¿Cuál fue su mayor legado? A primera vista, sacrificar la libertad por la igualdad, y hacerlo con un brutal despliegue de terror. Distinto habría sido un objetivo razonable como el de reducir la desigualdad de oportunidades. Para eso no se requiere terror. Pero los bolcheviques pretendían eliminar la desigualdad del todo y en todo. Lejos de entender que la igualdad absoluta es incompatible con la naturaleza humana, porque cada individuo es único, creían que sus ciudadanos eran como de barro, fáciles de moldear a los requisitos de su utopía. Cuando descubrieron que no lo eran, recurrieron a la violencia extrema. Para reeducar a aquellos que insistían en su individualidad. Para confiscar los bienes y privilegios de los «poderosos de siempre». Para también, claro, eliminar toda oposición.
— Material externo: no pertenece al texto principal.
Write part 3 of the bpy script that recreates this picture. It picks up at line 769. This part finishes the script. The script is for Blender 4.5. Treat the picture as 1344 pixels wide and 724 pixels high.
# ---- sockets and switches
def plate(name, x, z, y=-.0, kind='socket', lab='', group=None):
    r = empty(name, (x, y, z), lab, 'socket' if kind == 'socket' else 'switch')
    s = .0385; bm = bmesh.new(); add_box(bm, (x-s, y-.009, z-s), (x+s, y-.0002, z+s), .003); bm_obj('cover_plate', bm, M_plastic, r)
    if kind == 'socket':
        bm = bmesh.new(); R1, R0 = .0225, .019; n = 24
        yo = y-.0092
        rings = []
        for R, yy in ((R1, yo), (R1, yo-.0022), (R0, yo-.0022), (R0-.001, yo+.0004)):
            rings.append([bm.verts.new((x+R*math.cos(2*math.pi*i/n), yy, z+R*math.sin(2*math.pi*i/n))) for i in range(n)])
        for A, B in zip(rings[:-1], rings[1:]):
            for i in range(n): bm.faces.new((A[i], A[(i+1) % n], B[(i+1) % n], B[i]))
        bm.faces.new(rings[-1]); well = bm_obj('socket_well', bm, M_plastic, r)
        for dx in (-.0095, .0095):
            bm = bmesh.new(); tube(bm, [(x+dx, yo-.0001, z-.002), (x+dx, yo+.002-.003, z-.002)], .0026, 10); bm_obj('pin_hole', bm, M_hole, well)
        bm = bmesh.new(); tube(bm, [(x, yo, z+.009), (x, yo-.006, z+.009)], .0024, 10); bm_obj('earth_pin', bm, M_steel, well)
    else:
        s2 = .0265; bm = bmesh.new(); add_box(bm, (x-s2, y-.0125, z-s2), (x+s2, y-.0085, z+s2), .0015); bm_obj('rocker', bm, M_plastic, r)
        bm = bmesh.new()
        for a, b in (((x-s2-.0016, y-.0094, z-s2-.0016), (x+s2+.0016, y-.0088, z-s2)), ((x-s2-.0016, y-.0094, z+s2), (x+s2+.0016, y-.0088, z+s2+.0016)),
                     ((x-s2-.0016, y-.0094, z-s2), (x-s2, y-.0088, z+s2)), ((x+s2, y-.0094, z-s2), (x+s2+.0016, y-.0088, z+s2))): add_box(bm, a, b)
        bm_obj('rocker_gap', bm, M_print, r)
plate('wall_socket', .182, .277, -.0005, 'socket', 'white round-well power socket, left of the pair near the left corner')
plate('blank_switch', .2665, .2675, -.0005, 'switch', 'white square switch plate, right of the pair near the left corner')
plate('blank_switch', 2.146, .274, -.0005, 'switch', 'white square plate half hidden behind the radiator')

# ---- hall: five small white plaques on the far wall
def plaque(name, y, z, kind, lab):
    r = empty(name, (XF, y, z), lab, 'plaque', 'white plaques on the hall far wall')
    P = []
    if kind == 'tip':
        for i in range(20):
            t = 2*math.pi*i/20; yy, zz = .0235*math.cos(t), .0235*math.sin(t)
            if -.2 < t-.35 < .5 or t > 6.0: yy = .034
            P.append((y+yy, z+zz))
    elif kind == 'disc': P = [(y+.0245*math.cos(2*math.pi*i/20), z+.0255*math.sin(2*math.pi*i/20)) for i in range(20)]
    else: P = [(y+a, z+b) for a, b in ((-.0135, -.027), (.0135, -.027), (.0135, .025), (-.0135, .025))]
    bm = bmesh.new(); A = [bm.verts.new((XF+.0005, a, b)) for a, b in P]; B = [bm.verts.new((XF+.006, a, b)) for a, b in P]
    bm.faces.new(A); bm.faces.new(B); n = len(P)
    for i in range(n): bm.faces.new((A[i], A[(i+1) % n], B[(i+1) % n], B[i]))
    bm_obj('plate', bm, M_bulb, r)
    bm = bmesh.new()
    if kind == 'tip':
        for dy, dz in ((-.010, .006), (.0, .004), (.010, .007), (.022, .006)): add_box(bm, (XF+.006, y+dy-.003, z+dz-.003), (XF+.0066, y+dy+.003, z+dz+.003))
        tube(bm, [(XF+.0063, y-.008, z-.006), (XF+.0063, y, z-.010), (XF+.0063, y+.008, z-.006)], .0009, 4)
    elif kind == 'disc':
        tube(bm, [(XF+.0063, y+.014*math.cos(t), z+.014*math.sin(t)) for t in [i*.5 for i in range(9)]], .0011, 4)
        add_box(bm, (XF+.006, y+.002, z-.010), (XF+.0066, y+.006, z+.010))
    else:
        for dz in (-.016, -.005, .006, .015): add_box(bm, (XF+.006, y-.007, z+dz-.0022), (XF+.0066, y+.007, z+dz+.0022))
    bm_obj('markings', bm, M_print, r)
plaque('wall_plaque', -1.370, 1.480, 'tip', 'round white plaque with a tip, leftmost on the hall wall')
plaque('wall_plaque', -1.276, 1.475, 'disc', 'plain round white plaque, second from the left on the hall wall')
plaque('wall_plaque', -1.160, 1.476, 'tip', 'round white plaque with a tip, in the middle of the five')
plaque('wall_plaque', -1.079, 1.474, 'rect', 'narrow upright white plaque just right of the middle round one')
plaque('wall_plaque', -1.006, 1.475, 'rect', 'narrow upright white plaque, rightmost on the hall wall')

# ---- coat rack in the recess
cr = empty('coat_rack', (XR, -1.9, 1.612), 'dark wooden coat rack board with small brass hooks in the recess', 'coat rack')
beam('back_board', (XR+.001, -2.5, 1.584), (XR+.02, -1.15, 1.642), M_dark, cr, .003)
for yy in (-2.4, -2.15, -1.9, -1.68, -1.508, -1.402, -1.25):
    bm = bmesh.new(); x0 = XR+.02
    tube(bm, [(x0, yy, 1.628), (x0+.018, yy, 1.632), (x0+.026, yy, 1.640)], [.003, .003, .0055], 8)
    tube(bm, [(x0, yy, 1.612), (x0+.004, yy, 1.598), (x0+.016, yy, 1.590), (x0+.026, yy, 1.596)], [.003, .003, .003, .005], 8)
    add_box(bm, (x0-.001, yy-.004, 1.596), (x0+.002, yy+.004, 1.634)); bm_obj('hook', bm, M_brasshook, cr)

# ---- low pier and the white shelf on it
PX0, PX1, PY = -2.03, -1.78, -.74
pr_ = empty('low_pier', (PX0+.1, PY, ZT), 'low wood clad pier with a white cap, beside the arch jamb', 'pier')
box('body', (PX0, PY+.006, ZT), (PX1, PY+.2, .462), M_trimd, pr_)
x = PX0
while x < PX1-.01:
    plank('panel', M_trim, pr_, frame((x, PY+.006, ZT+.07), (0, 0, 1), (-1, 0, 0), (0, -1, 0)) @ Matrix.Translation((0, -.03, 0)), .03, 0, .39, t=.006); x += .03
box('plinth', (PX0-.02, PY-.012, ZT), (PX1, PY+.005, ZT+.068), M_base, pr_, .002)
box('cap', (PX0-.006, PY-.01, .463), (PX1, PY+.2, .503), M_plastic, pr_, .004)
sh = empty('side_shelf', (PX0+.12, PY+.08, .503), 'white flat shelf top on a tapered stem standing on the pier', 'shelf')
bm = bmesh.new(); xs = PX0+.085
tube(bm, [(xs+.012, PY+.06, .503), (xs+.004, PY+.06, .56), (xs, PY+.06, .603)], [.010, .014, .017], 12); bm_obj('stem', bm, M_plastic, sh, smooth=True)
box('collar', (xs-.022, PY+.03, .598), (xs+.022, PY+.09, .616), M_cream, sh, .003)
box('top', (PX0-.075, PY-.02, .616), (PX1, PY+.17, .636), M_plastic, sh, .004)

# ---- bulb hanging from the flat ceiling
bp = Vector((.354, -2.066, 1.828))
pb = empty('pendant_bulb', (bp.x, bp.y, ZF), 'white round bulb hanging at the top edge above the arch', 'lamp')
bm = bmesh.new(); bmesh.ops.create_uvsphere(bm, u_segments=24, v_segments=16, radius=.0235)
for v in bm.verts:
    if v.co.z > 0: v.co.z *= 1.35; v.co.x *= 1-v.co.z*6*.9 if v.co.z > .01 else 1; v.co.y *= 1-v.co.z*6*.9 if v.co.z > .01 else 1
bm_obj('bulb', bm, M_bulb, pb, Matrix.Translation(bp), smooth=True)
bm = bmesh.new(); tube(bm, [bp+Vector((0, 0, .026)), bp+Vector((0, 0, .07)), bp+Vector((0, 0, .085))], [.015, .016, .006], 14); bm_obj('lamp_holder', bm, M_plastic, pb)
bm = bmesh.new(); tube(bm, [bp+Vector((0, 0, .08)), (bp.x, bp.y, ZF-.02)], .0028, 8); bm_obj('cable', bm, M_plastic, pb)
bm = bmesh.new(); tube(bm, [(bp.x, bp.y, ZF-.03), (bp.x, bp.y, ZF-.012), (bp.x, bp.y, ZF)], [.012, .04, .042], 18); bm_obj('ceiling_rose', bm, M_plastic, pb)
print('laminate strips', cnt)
Los conceptos detrás de esta cruenta revolución se habían ido consolidando ya en el siglo diecinueve ruso. Hacia 1870 ya era común en pensadores como Bakunin o Nechayev la idea de que hay que destruir la sociedad existente -¿con retroexcavadora?- para que surja una mejor. Destruirla no solo por la desigualdad que alberga, sino porque sus instituciones han maleado a la gente. Destruirla para que desde sus escombros nazca un hombre nuevo, inocente y bueno, un buen salvaje como el que había antes de que la maligna civilización lo enviciara.
De allí la necesidad de una dictadura, la que para camuflarla se llamó «del proletariado». Algunos, como Bakunin, quien era anarquista, pensaban que la dictadura debía durar solo lo necesario: una vez que todos estuvieran reeducados, el Estado mismo iba a poder desaparecer. En cambio los bolcheviques, más interesados en el poder que en la igualdad (y en esta siempre que no los incluyera a ellos), iban por una dictadura permanente. Ellos eran como Shigailov, el nihilista que inventa Dostoyevski en «Los demonios», su profética novela de 1872. Según Shigailov, «una décima parte de la humanidad ha de tener libertad personal y un derecho ilimitado sobre las nueve décimas partes restantes. Estas últimas deberán perder toda individualidad y convertirse en un rebaño. Mediante su absoluta sumisión, alcanzarán, tras un séquito de regeneraciones, la inocencia original, algo así como el Paraíso Terrenal».
Yo creí estar viviendo ese «paraíso terrenal» en 1963, cuando con unos compañeros de Oxford, estudiábamos en la Universidad de Moscú. Por un tiempo nos agradó la austeridad en que vivían nuestros amigos rusos. A esa edad da gusto denostar el consumismo que nos han impuesto nuestros progenitores. Mejor esta sociedad espartana, decíamos. Mejor también no tener que tomar demasiadas decisiones, me decía yo. Educado por benedictinos, algo me quedaba de la idea de que la obediencia da libertad.
Pero nuestras ilusiones paradisíacas se esfumaron cuando unos compañeros del PC italiano nos instaron a que los acompañáramos a las fiestas a las que iban ellos: las de las hijas de los generales de la KGB. Allí descubrimos cómo vivía el privilegiado décimo (¿o 0,1 por ciento?) de Shigailov. ¡Qué casas! ¡Qué lujo! ¡Qué sofisticación la de las anfitrionas al cumplir sus dieciocho años!
Allí entendimos que la verdadera impronta de la Unión Soviética no era la de sacrificar la libertad por la igualdad. Era la de sacrificarla nada más que para asegurar los privilegios de una élite abusadora.